What would Crane have accomplished if he'd lived? An Old Navy ad? I realize that his relatives miss him badly. We saw them on ABC's 20/20, a show that proposed to play hardball with Crane's widow, but Pat Crane confessed that she loved her late husband and that their open marriage was a mutual decision. That claim threw the reporter into such consternation, you'd think the lady had just arrived from Alpha Centauri. All that was missing was reportorial Freudianism: "Now, 'Crane' means 'skull' in French. Was Bob's compulsive womanizing a way of holding back his fear of death?"
Aside from its chastising point of view, Auto Focus offers an invigorating roll in the mud, with a perfectly cast Greg Kinnear as Crane. Crane was a nice-guy actor usually found in Jack Lemmon parts, a nondrinker and nonsmoker--"Two outta three ain't bad!," he'd joke. He reached fame in his funny POW show, woven from elements in Stalag 17 and To Be or Not to Be. The show was a hit, no doubt because of the expert clowning of John "Schultz" Banner and Werner "Col. Klink" Klemperer.
On the studio lot, Crane meets a Hollywood hanger-on known as John "Carpy" Carpenter, a salesman of the earliest systems of home video. Carpy is played by "Creepy," Willem Dafoe, who exudes such a Pepe Le Pew aroma you're amazed the very ferns in the fern bars don't wither when he walks past. Hogan's Heroes ends, and Crane lives on residuals and dinner theater. The two men devote themselves to recording their couplings. The odd friendship is stormy and, eventually, leads to homicide. Rita Wilson can't do much with the part of the first Mrs. Crane, a betrayed homemaker. However, Maria Bello has her best role yet as Crane's second wife, Pat. Bello's strength showed through the rotten chintz of Coyote Ugly. Here, she makes sure that there's a real woman in the movie.

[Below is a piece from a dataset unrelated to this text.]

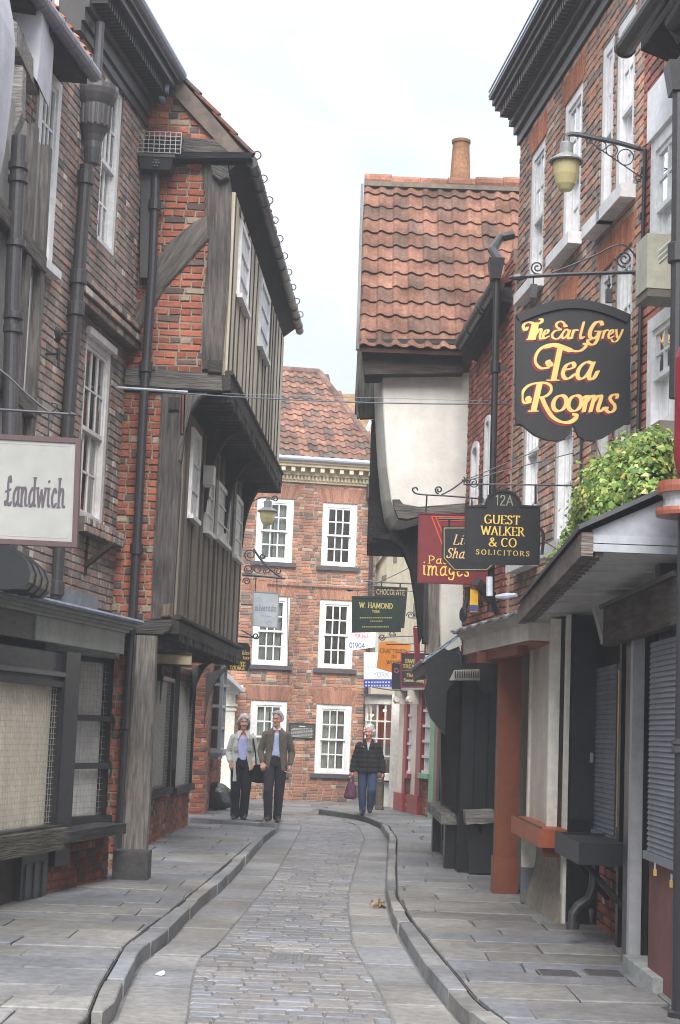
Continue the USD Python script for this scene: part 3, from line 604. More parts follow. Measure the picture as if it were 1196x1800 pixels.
# street walls: infill panel, then each stud
def street_wall(pl, z0, z1, u1, wins, studs, infill, name='infill', sw=0.10, proud=0.006, dark=0.62):
    body = MB(infill); hole = [sbox(a, c, b, d) for a, b, c, d in wins]; pl.slab(body, sbox(0.08, z0, u1, z1).difference(unary_union(hole)), -0.25, 0.0); w = th.part(name, body, 'plaster')
    for s in [q + RNG.normal(0, 0.05) for q in studs]:
        ln = LineString([(s, z0 + 0.02), (s + RNG.normal(0, 0.03), z1 - 0.02)])
        if hole: ln = ln.difference(unary_union([h.buffer(0.03) for h in hole]))
        for seg in getattr(ln, 'geoms', [ln]):
            if seg.is_empty or seg.length < 0.1: continue
            (a0, b0), (a1, b1) = seg.coords[0], seg.coords[-1]
            g = MB(TB[RNG.integers(3)] * dark * (0.7 + 0.6 * RNG.random())); g.beam(pl.pt(a0, b0, proud / 2 - 0.03), pl.pt(a1, b1, proud / 2 - 0.03), sw * (0.6 + 0.8 * RNG.random()), 0.06 + proud + 0.012 * RNG.random(), side=pl.u, bend=RNG.normal(0, 0.03), seg=6)
            th.part('stud', g, 'timber', w)
    return w
w2a = win_uz(T2, (420.7, 382), (434.5, 424), (433.5, 558), (416.7, 518)); w2b = win_uz(T2, (456.8, 489), (470, 517), (469, 636), (452, 609))
zE = T2.uz(405, 318)[1] + 0.05
wins2 = [w2a, w2b]
street_wall(T2, zJ2 + 0.05, zE, END, wins2, [0.12] + list(np.arange(0.55, END, 0.47)), CREAM)
wins1 = []
for tl, br in (((336, 766), (343, 916)), ((361.5, 842), (369.5, 941)), ((380.5, 858), (398, 962)), ((412, 880), (420, 986))):
    a = T1.uz(*tl); b = T1.uz(*br); wins1.append((a[0], b[0], b[1], a[1] + 0.1))
street_wall(T1, zJ1 + 0.05, zJ2 - 0.25, END1, wins1, [0.2] + list(np.arange(0.62, END1, 0.5)), rgb(128, 116, 101), sw=0.15, dark=0.9)
def boarded(pl, r, col, n):
    """a window closed with pale painted boards in a white frame, and its thick sill"""
    a, b, c, d = r; f = MB(WHITE); fw = 0.06
    pl.box(f, a, a + fw, c, d, -0.06, 0.035); pl.box(f, b - fw, b, c, d, -0.06, 0.035); pl.box(f, a + fw, b - fw, d - fw, d, -0.06, 0.034); w = th.part('window', f, 'paint')
    for i in range(n):
        g = MB(col * (0.92 + 0.12 * RNG.random())); x0, x1 = a + fw + (b - a - 2 * fw) * i / n, a + fw + (b - a - 2 * fw) * (i + 1) / n; pl.box(g, x0 + 0.003, x1 - 0.003, c, d - fw, -0.05, 0.008 + 0.004 * RNG.random()); th.part('board', g, 'paint', w)
    for zz in (c + (d - c) * 0.3, c + (d - c) * 0.62):
        g = MB(WHITE * 0.9); pl.box(g, a + fw, b - fw, zz - 0.012, zz + 0.012, 0.008, 0.028); th.part('rail', g, 'paint', w)
    g = MB(WHITE * 0.95); pl.box(g, a - 0.01, b + 0.01, c - 0.05, c, -0.05, 0.07); th.part('sill', g, 'paint', w)
for r in wins2: boarded(T2, r, rgb(205, 206, 210), 6)
for r in wins1: boarded(T1, r, rgb(205, 206, 208), 3)
# jetties: fascia beam, joist ends, dark boarded soffit, curved brackets
for pl, pl_in, z, END_ in ((T2, T1, zJ2, END), (T1, T0, zJ1, END1)):
    g = MB(DARKOAK); g.beam(pl.pt(-0.05, z, -0.02), pl.pt(END_, z, -0.02), 0.17 if END_ == END else 0.14, 0.16, side=UP, seg=12); th.part('jetty_fascia', g, 'timber')
    g = MB(rgb(66, 60, 57)); g.beam(pl.pt(-0.05, z + 0.11, 0.035), pl.pt(END_, z + 0.11, 0.035), 0.05, 0.09, side=UP, seg=10); th.part('jetty_moulding', g, 'timber')
    for u in np.arange(0.06, END_, 0.21):
        g = MB(DARKOAK * (0.75 + 0.5 * RNG.random())); pl.box(g, u, u + 0.11, z - (0.19 if END_ == END else 0.14), z - 0.06, -0.3, 0.045 + 0.02 * RNG.random()); th.part('joist_end', g, 'timber')
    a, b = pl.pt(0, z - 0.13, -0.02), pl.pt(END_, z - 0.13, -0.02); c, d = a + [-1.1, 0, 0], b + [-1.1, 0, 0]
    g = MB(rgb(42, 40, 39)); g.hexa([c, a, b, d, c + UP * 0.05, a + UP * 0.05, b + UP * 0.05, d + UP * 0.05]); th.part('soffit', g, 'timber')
def bracket(pl_in, pl_out, u, z, h, col=DARKOAK):
    a = pl_in.pt(u, z - h, 0.0); b = pl_out.pt(u, z - 0.17, -0.06); run = b - a; rx = nrm([run[0], run[1], 0]); R = np.linalg.norm(run[:2]); k = 9
    P = [(0, 0), (0.02, 0)] + [(R * (1 - math.cos(t)) + 0.03 * math.cos(t), (h - 0.2) * math.sin(t)) for t in np.linspace(0.1, math.pi / 2, k)] + [(R, h - 0.17), (0, h - 0.17)]
    g = MB(col); g.slab(Polygon(P).buffer(0), a - pl_in.u * 0.07, rx, UP, pl_in.u, 0, 0.14); g.l = [v.copy()[:, [2, 0, 1]] for v in g.v]; th.part('jetty_bracket', g, 'timber')
for u in (2.0, 4.1, 6.2, END1 - 0.16): bracket(T1, T2, u, zJ2, 1.15)
for u, h in ((0.35, 0.75), (4.0, 0.95), (END1 - 0.2, 1.05)): bracket(T0, T1, u, zJ1, h)
# eaves: soffit, gutter with brackets, hooks along the tiles
e0, e1 = W(440, 281, 18.05), None
EV = Plane((e0[0], 18.0), (e0[0] + 0.048 * 11, 29.0), (1, 0)); ze = e0[2]
r1 = EV.uz(523, 578); uE = r1[0]
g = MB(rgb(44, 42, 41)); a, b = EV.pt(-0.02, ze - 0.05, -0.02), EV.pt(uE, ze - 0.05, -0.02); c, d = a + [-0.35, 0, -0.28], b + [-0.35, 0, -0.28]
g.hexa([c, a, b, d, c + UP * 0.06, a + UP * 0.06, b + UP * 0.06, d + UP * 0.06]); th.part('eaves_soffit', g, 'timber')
g = MB(rgb(52, 51, 52)); gp_ = [EV.pt(u, ze - 0.06 + 0.012 * math.sin(u * 2.1), 0.03) for u in np.linspace(-0.05, uE + 0.1, 24)]; g.tube(gp_, 0.062, 12)
for u in np.arange(0.3, uE, 0.55): g.tube([EV.pt(u - 0.03, ze - 0.06, 0.03), EV.pt(u + 0.03, ze - 0.06, 0.03)], 0.07, 12)
th.part('gutter', g, 'iron', smooth=40)
for u in np.arange(0.15, uE, 0.8):
    g = MB(rgb(60, 62, 74)); c = EV.pt(u, ze + 0.06, 0.06); g.tube([c + EV.n * (0.045 * math.sin(t)) + UP * (0.03 - 0.045 * math.cos(t)) for t in np.linspace(-0.4, 4.2, 10)], 0.008, 5); th.part('snow_hook', g, 'iron')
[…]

Like science fiction and spy movies, sleaze biopics are great when they're good--and even better when they're ripe. Schrader can't mine much irony form the contrast between Crane's onscreen and offscreen persona (since Hogan was such an amoral rogue), so he goes into silly fantasy passages of Schultz and Klink grilling the real-life Crane about his sex life. Some will see this as a grim film about a sexaholic on a bender--certainly Dafoe does--but like Mommy Dearest, Auto Focus is amusing despite its intentions. Remember, we were supposed to weep during the "No wire hangers!" scene.